I have a huge csv file which is about 20 GB. It has 5,000 columns and 2,500,000 rows. I want to write each column of that into one file. I already tried FOR loop, but it is pretty slow. My code is below:
Columns=$(head -n 1 train.csv | sed "s/,/\n/g" | wc -l)
mkdir cols
for i in `seq 1 $Columns`;
do
echo $i
tail -n +2 train.csv | cut -d',' -f$i > cols/col_$i.txt
done
I appropriate any suggestion to accelerate this.

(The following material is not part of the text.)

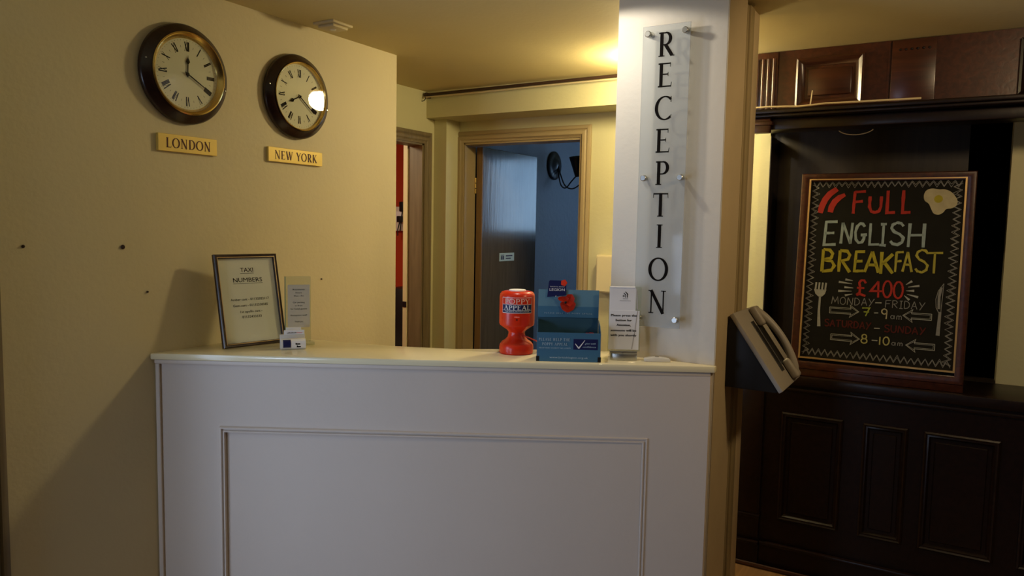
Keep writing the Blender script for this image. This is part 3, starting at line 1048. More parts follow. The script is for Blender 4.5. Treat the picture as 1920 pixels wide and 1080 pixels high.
# ------------------------------------------------------------------ collection tin
TC = Vector((-1.322, 2.262, 1.10))
td = (Vector((0, 0, 0)) - TC)
td = Vector((td.x, td.y, 0)).normalized()
tu = Vector((-td.y, td.x, 0))
FTN = Matrix(((tu.x, td.x * -1, 0, TC.x), (tu.y, td.y * -1, 0, TC.y), (0, 0, 1, TC.z), (0, 0, 0, 1)))   # x right, -y to camera, z up
tin = thing('collection_tin', 'red plastic POPPY APPEAL collection tin on the counter', 'collection tin', FTN)
body = [(0, 0), (.056, 0), (.060, .004), (.061, .020), (.059, .032), (.052, .041), (.040, .049), (.032, .058), (.029, .070), (.029, .076), (.034, .083), (.050, .094), (.060, .101),
        (.0625, .108), (.0625, .203), (.061, .211), (.055, .2185), (.046, .2215), (.0, .2215)]
MB().lathe(body, 64).build('tin_body', REDP, tin)
MB().lathe([(0, .2215), (.030, .2215), (.030, .2255), (.026, .227), (0, .227)], 40).build('lid_sticker', PAPERB, tin, label='white seal on top of the tin')


def wrap_tin(mb, r):
    def f(c):
        a = c.x / r
        rr = r + c.z
        return Vector((rr * math.sin(a), -rr * math.cos(a), c.y))
    return mb.map(f)


def patch(x0, x1, y0, y1, z=0.0, n=14):
    mb = MB()
    for i in range(n):
        mb.box(x0 + (x1 - x0) * i / n, x0 + (x1 - x0) * (i + 1) / n, y0, y1, z, z + .0003)
    return mb


R0 = .0627
lab = wrap_tin(patch(-.058, .058, .148, .203), R0).build('label', PRINTW, tin, label='wrap-around label')
wrap_tin(patch(-.0565, .0565, .179, .2015, .0004), R0).build('red_band', REDP, lab)
wrap_tin(patch(-.0565, .0565, .150, .1775, .0004), R0).build('navy_band', NAVY, lab)
g = MB()
serif_text(g, 'POPPY', .0165, 0, .1815, .0008, width=.092, thick=.0003)
wrap_tin(g, R0).build('lettering', PRINTR, lab)
g = MB()
serif_text(g, 'APPEAL', .0150, 0, .1605, .0008, width=.098, thick=.0003)
for i in range(20):
    g.box(-.056 + i * .0056, -.056 + (i + 1) * .0056, .1575, .1585, .0008, .0011)
print_text(g, 'THE ROYAL BRITISH LEGION', .0034, 0, .1525, .0008, .088, thick=.0003)
wrap_tin(g, R0).build('lettering', PRINTW, lab)
g = MB().box(-.010, .010, .116, .136, 0, .0012, .0005, 1)
wrap_tin(g, R0).build('seal', REDP, tin)
g = MB().lathe([(0, .0012), (.003, .0012), (.003, .002), (0, .002)], 14, Matrix.Translation((0, .126, 0)))
wrap_tin(g, R0).build('seal_hole', INKRED, tin)
pts = [(.022, -.018, .066), (.04, -.022, .060), (.06, -.012, .050), (.078, .01, .040), (.09, .035, .03), (.10, .055, .012), (.104, .06, .003)]
MB().tube(pts, .0022, 8).build('cord', REDCORD, tin)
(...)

Perl solution. It openes 1000 files at once, so it will pass over your input 5 times. Run with the input filename as parameter.
#!/usr/bin/perl
use warnings;
use strict;
my $inputfile = shift;
open my $input, '<', $inputfile or die $!;
mkdir 'cols';
my @headers = split /,/, <$input>;
chomp $headers[-1];
my $pos = tell $input; # Remember where the first data line starts.
my $step = 1000;
for (my $from = 0; $from <= $#headers; $from += $step) {
my $to = $from + $step - 1;
$to = $#headers if $#headers < $to;
warn "$from .. $to";
# Open the files and print the headers in range.
my @fhs;
for ($from .. $to) {
open $fhs[ $_ - $from ], '>', "cols/col-$_" or die $!;
print { $fhs[ $_ - $from ] } $headers[$_], "\n";
}
# Print the columns in range.
while (<$input>) {
chomp;
my $i = 0;
print { $fhs[$i++] } $_, "\n" for (split /,/)[ $from .. $to ];
}
close for @fhs;
seek $input, $pos, 0; # Go back to the first data line.